Against Me: Transgender Dysphoria Blues

If any of you have been fans of Against Me before, then you should all know the story of their lead singer, Laura Jane Grace. For those of you that don’t know, the title of this new album should tell you everything that you need to know. If not, do your homework.

Against Me have always sang about their confusions and frustrations of the music business, punk rock ethos, sexual orientation, etc. and have never stopped being a brutally honest band. This album definitely is within the same vein of what this band have done in the past musically, but I think lyrically, we’re seeing a shift back to some of the older Against Me records. This is also the record that Grace needed to make. This is the first record that has been released since Grace came out as transgender and this album is used to further come to grips with this new life. As a result, we have a record that is raw, independent, and honest in a very confused way in which Against Me are further trying to figure out their place in the world.

The first two songs “Transgender Dysphoria Blues” and “True Trans Soul Rebel,” are Grace’s way of confronting sexual identity and then figuring out what the next step in life is. “Drinking with the Jock” also harks back to the days of school where one tries so desperately to fit in and be considered part of the “in crowd.” Some may see it a little sophomoric to still be singing about that, but to me it seems only natural to go back to these old themes since the first couple of songs reflect on that.

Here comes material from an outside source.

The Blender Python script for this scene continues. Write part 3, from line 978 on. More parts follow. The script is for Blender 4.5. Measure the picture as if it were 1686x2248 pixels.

I think putting those songs on some of the older records might not work as well, but the message is very clear on this record.

I’ve always just been a casual friend of Against Me, but I think this band have really struck gold here. It’s one of their more honest records that I’ve heard and I also thought every song was an anthem in its own way and as soon as I finished listening to the album for the first time, I wanted to listen to it again. It attacks the social issues of being a transgender from all angles as well as using other themes to confront how people crave acceptance, despite being confused internally. It’s a very personal record, but I also think the songs themselves are strong enough that even if the album doesn’t draw any parallels with you lyrically, you can still appreciate the consistently strong songwriting and will most likely really enjoy this album.